Ben Whishaw, who starred in Philip Ridley's last play, Mercury Fur, is Steve, a successful businessman in the world of graffiti removal. His stolid affluence starkly contrasts with the first sight of his unreliable younger brother Barry. Trystan Gravelle plays the kind of artist who might relish graffiti, if he could stay sober long enough to do so.

So far, so soap.
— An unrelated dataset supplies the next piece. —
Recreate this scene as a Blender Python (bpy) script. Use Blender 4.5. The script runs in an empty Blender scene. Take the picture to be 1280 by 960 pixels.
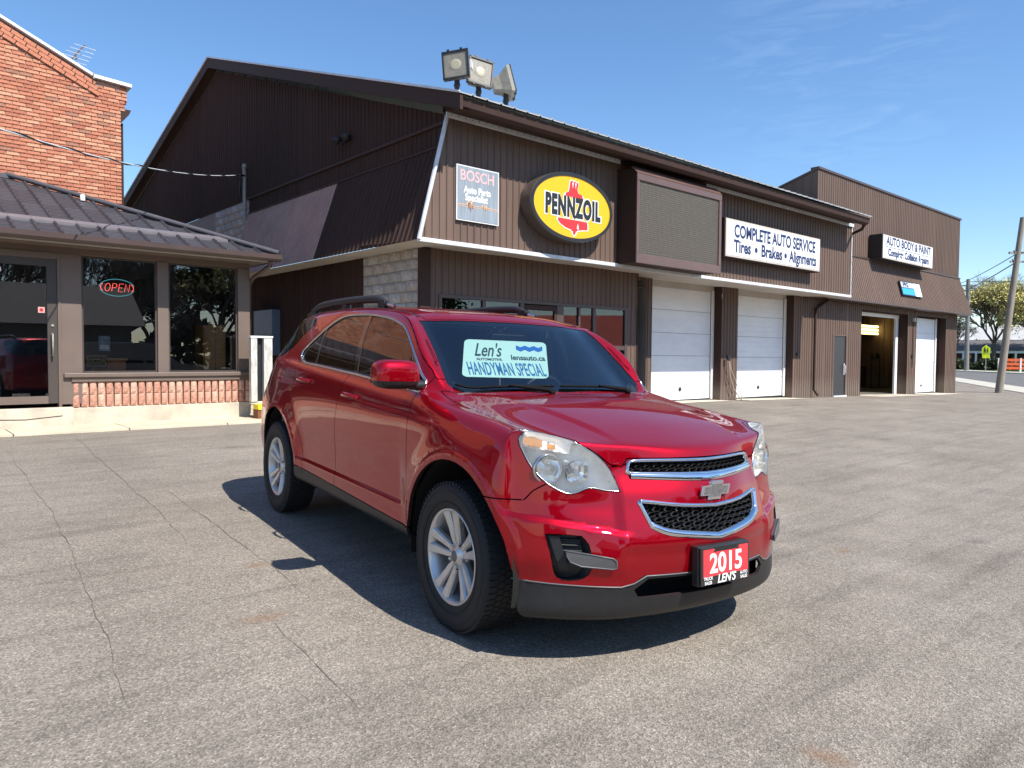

Ruth Sheen as their cheery mum and Maxine Peake in the role of Steve's foul-mouthed wife Debbie come from the same stable and when everyone accuses everyone else of adultery after Debbie announces her pregnancy, the BBC producers must have been close to suing.

From there, Ridley offers us a Cockney seesaw, as Steve's fortunes nosedive while his brother's soar and simultaneously, with filial generosity, they swap drinking habit and abstemiousness .

It is only as Steve sinks into madness, seeing ghosts and crashing his car that things get at least a little interesting.

This leads us to re-consider a series of flashback monologues to the period immediately after the death of the boys' father when they were 15 and 10 respectively.

Suddenly a drab tale of family infighting gives way to a whole cupboard full of skeletons, the seesaw going up and down with enough rapidity to leave all present dizzy or even nauseous.

Leaves of Glass is Lisa Goldman's first in control, since she became Artistic Director at Soho. While the performances are good, especially from the two men, and the minimalist staging, using two small revolves, works well enough, far too much of this play is mundane.

As a consequence, the two hours feel like many more and when the shocking revelations finally arrive, turning the tale into a grizzly, ghostly and rather intriguing thriller, some viewers may already have given up caring about any of the four Eastenders on the stage.